▸ SOURCE MATERIAL
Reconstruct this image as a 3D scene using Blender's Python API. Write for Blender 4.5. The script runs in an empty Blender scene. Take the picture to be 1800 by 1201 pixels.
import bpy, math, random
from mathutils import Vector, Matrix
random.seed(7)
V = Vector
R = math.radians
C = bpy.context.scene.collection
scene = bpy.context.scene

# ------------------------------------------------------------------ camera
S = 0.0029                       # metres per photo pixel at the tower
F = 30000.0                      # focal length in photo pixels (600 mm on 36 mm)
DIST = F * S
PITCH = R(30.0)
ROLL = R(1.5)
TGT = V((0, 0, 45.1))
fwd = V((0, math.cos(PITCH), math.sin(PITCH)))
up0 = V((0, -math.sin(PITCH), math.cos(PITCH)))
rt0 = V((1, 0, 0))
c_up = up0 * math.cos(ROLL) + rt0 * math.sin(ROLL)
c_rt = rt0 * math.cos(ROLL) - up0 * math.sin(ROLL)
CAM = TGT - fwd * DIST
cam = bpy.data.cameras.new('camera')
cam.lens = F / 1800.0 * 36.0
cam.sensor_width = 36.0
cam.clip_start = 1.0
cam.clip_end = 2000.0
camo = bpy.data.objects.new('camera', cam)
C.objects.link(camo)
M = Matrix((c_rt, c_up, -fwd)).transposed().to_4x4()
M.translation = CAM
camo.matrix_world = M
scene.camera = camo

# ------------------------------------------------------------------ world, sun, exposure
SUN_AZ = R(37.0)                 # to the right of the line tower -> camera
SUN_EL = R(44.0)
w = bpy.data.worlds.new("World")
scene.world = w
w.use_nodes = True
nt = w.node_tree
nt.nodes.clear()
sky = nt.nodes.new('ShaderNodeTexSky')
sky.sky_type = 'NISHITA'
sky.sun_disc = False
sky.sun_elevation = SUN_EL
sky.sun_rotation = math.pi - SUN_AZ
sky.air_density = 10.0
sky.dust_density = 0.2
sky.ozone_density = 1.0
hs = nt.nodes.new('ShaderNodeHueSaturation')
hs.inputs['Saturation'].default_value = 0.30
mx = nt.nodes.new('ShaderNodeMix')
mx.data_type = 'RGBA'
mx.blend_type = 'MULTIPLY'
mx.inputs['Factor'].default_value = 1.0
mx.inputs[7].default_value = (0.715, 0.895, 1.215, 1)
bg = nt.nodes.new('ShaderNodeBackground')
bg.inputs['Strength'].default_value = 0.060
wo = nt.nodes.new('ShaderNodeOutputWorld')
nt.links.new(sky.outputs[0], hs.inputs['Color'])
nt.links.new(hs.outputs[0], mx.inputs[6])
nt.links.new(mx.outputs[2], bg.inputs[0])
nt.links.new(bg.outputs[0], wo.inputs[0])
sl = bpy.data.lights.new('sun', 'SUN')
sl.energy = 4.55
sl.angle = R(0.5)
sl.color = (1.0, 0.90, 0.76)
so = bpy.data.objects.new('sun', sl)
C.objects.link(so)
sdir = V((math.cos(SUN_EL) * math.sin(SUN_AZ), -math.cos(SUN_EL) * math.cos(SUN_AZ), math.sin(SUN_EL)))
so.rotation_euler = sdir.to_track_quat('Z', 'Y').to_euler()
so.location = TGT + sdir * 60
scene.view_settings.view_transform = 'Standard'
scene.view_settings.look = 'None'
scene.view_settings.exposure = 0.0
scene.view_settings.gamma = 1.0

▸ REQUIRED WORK
Faithfully transcribe the whole of the data.

▸ WORKED SOLUTION
Reconstruct this image as a 3D scene using Blender's Python API. Write for Blender 4.5. The script runs in an empty Blender scene. Take the picture to be 1800 by 1201 pixels.
import bpy, math, random
from mathutils import Vector, Matrix
random.seed(7)
V = Vector
R = math.radians
C = bpy.context.scene.collection
scene = bpy.context.scene

# ------------------------------------------------------------------ camera
S = 0.0029                       # metres per photo pixel at the tower
F = 30000.0                      # focal length in photo pixels (600 mm on 36 mm)
DIST = F * S
PITCH = R(30.0)
ROLL = R(1.5)
TGT = V((0, 0, 45.1))
fwd = V((0, math.cos(PITCH), math.sin(PITCH)))
up0 = V((0, -math.sin(PITCH), math.cos(PITCH)))
rt0 = V((1, 0, 0))
c_up = up0 * math.cos(ROLL) + rt0 * math.sin(ROLL)
c_rt = rt0 * math.cos(ROLL) - up0 * math.sin(ROLL)
CAM = TGT - fwd * DIST
cam = bpy.data.cameras.new('camera')
cam.lens = F / 1800.0 * 36.0
cam.sensor_width = 36.0
cam.clip_start = 1.0
cam.clip_end = 2000.0
camo = bpy.data.objects.new('camera', cam)
C.objects.link(camo)
M = Matrix((c_rt, c_up, -fwd)).transposed().to_4x4()
M.translation = CAM
camo.matrix_world = M
scene.camera = camo

# ------------------------------------------------------------------ world, sun, exposure
SUN_AZ = R(37.0)                 # to the right of the line tower -> camera
SUN_EL = R(44.0)
w = bpy.data.worlds.new("World")
scene.world = w
w.use_nodes = True
nt = w.node_tree
nt.nodes.clear()
sky = nt.nodes.new('ShaderNodeTexSky')
sky.sky_type = 'NISHITA'
sky.sun_disc = False
sky.sun_elevation = SUN_EL
sky.sun_rotation = math.pi - SUN_AZ
sky.air_density = 10.0
sky.dust_density = 0.2
sky.ozone_density = 1.0
hs = nt.nodes.new('ShaderNodeHueSaturation')
hs.inputs['Saturation'].default_value = 0.30
mx = nt.nodes.new('ShaderNodeMix')
mx.data_type = 'RGBA'
mx.blend_type = 'MULTIPLY'
mx.inputs['Factor'].default_value = 1.0
mx.inputs[7].default_value = (0.715, 0.895, 1.215, 1)
bg = nt.nodes.new('ShaderNodeBackground')
bg.inputs['Strength'].default_value = 0.060
wo = nt.nodes.new('ShaderNodeOutputWorld')
nt.links.new(sky.outputs[0], hs.inputs['Color'])
nt.links.new(hs.outputs[0], mx.inputs[6])
nt.links.new(mx.outputs[2], bg.inputs[0])
nt.links.new(bg.outputs[0], wo.inputs[0])
sl = bpy.data.lights.new('sun', 'SUN')
sl.energy = 4.55
sl.angle = R(0.5)
sl.color = (1.0, 0.90, 0.76)
so = bpy.data.objects.new('sun', sl)
C.objects.link(so)
sdir = V((math.cos(SUN_EL) * math.sin(SUN_AZ), -math.cos(SUN_EL) * math.cos(SUN_AZ), math.sin(SUN_EL)))
so.rotation_euler = sdir.to_track_quat('Z', 'Y').to_euler()
so.location = TGT + sdir * 60
scene.view_settings.view_transform = 'Standard'
scene.view_settings.look = 'None'
scene.view_settings.exposure = 0.0
scene.view_settings.gamma = 1.0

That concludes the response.